Task to carry out: Transcribe the listing word for word.

Data shown:
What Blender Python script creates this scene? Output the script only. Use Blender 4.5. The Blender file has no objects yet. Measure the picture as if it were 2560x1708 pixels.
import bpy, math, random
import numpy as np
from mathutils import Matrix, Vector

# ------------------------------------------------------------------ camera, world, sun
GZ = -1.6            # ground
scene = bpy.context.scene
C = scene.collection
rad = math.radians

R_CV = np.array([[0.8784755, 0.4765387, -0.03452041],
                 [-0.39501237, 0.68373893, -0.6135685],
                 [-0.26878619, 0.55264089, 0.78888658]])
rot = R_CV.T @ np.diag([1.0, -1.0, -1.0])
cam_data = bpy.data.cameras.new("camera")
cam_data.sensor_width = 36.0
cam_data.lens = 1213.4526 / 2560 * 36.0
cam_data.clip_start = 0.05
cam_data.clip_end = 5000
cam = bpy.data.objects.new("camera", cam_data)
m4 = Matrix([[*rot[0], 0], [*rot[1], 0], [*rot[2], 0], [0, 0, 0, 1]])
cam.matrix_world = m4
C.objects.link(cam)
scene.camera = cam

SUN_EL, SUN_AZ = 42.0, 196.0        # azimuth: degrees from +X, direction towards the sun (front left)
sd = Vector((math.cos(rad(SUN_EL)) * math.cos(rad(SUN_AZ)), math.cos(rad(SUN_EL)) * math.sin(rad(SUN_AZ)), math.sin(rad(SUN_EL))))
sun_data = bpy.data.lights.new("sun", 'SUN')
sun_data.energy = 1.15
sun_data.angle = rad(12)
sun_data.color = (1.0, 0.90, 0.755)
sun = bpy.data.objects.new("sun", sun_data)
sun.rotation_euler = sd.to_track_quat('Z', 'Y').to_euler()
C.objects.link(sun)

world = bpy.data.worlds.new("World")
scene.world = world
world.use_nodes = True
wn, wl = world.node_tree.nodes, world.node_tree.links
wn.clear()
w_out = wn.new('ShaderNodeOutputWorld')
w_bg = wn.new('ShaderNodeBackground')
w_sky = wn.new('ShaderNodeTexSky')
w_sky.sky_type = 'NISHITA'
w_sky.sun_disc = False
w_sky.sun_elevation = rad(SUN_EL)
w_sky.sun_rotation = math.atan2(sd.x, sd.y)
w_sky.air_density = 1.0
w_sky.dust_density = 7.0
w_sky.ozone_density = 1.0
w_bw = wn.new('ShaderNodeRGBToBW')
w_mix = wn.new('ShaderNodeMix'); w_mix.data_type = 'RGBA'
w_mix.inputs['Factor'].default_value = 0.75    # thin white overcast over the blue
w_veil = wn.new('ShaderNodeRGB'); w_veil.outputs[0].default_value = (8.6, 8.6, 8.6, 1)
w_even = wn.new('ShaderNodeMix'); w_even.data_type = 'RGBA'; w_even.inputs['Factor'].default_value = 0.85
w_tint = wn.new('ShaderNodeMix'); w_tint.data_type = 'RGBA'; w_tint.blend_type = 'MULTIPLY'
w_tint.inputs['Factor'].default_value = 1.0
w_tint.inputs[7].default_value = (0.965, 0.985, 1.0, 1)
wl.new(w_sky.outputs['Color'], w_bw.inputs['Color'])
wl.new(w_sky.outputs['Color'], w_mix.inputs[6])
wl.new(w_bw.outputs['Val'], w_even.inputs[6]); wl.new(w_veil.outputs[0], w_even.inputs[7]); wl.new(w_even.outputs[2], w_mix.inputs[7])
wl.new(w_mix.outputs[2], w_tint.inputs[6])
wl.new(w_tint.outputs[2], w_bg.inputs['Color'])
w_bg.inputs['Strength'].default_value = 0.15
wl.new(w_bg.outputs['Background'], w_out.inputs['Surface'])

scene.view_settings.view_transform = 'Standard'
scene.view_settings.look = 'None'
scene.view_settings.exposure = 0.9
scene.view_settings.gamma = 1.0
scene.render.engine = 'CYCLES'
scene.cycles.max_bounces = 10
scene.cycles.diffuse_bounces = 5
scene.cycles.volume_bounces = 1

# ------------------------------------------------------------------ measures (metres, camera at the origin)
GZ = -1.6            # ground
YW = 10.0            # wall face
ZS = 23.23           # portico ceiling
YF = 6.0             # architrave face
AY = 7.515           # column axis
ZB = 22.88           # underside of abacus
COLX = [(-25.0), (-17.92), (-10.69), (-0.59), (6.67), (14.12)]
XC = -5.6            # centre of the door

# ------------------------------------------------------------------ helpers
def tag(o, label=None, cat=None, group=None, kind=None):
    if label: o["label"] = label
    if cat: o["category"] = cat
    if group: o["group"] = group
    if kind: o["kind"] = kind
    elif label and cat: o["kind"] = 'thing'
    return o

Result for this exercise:
What Blender Python script creates this scene? Output the script only. Use Blender 4.5. The Blender file has no objects yet. Measure the picture as if it were 2560x1708 pixels.
import bpy, math, random
import numpy as np
from mathutils import Matrix, Vector

# ------------------------------------------------------------------ camera, world, sun
GZ = -1.6            # ground
scene = bpy.context.scene
C = scene.collection
rad = math.radians

R_CV = np.array([[0.8784755, 0.4765387, -0.03452041],
                 [-0.39501237, 0.68373893, -0.6135685],
                 [-0.26878619, 0.55264089, 0.78888658]])
rot = R_CV.T @ np.diag([1.0, -1.0, -1.0])
cam_data = bpy.data.cameras.new("camera")
cam_data.sensor_width = 36.0
cam_data.lens = 1213.4526 / 2560 * 36.0
cam_data.clip_start = 0.05
cam_data.clip_end = 5000
cam = bpy.data.objects.new("camera", cam_data)
m4 = Matrix([[*rot[0], 0], [*rot[1], 0], [*rot[2], 0], [0, 0, 0, 1]])
cam.matrix_world = m4
C.objects.link(cam)
scene.camera = cam

SUN_EL, SUN_AZ = 42.0, 196.0        # azimuth: degrees from +X, direction towards the sun (front left)
sd = Vector((math.cos(rad(SUN_EL)) * math.cos(rad(SUN_AZ)), math.cos(rad(SUN_EL)) * math.sin(rad(SUN_AZ)), math.sin(rad(SUN_EL))))
sun_data = bpy.data.lights.new("sun", 'SUN')
sun_data.energy = 1.15
sun_data.angle = rad(12)
sun_data.color = (1.0, 0.90, 0.755)
sun = bpy.data.objects.new("sun", sun_data)
sun.rotation_euler = sd.to_track_quat('Z', 'Y').to_euler()
C.objects.link(sun)

world = bpy.data.worlds.new("World")
scene.world = world
world.use_nodes = True
wn, wl = world.node_tree.nodes, world.node_tree.links
wn.clear()
w_out = wn.new('ShaderNodeOutputWorld')
w_bg = wn.new('ShaderNodeBackground')
w_sky = wn.new('ShaderNodeTexSky')
w_sky.sky_type = 'NISHITA'
w_sky.sun_disc = False
w_sky.sun_elevation = rad(SUN_EL)
w_sky.sun_rotation = math.atan2(sd.x, sd.y)
w_sky.air_density = 1.0
w_sky.dust_density = 7.0
w_sky.ozone_density = 1.0
w_bw = wn.new('ShaderNodeRGBToBW')
w_mix = wn.new('ShaderNodeMix'); w_mix.data_type = 'RGBA'
w_mix.inputs['Factor'].default_value = 0.75    # thin white overcast over the blue
w_veil = wn.new('ShaderNodeRGB'); w_veil.outputs[0].default_value = (8.6, 8.6, 8.6, 1)
w_even = wn.new('ShaderNodeMix'); w_even.data_type = 'RGBA'; w_even.inputs['Factor'].default_value = 0.85
w_tint = wn.new('ShaderNodeMix'); w_tint.data_type = 'RGBA'; w_tint.blend_type = 'MULTIPLY'
w_tint.inputs['Factor'].default_value = 1.0
w_tint.inputs[7].default_value = (0.965, 0.985, 1.0, 1)
wl.new(w_sky.outputs['Color'], w_bw.inputs['Color'])
wl.new(w_sky.outputs['Color'], w_mix.inputs[6])
wl.new(w_bw.outputs['Val'], w_even.inputs[6]); wl.new(w_veil.outputs[0], w_even.inputs[7]); wl.new(w_even.outputs[2], w_mix.inputs[7])
wl.new(w_mix.outputs[2], w_tint.inputs[6])
wl.new(w_tint.outputs[2], w_bg.inputs['Color'])
w_bg.inputs['Strength'].default_value = 0.15
wl.new(w_bg.outputs['Background'], w_out.inputs['Surface'])

scene.view_settings.view_transform = 'Standard'
scene.view_settings.look = 'None'
scene.view_settings.exposure = 0.9
scene.view_settings.gamma = 1.0
scene.render.engine = 'CYCLES'
scene.cycles.max_bounces = 10
scene.cycles.diffuse_bounces = 5
scene.cycles.volume_bounces = 1

# ------------------------------------------------------------------ measures (metres, camera at the origin)
GZ = -1.6            # ground
YW = 10.0            # wall face
ZS = 23.23           # portico ceiling
YF = 6.0             # architrave face
AY = 7.515           # column axis
ZB = 22.88           # underside of abacus
COLX = [(-25.0), (-17.92), (-10.69), (-0.59), (6.67), (14.12)]
XC = -5.6            # centre of the door

# ------------------------------------------------------------------ helpers
def tag(o, label=None, cat=None, group=None, kind=None):
    if label: o["label"] = label
    if cat: o["category"] = cat
    if group: o["group"] = group
    if kind: o["kind"] = kind
    elif label and cat: o["kind"] = 'thing'
    return o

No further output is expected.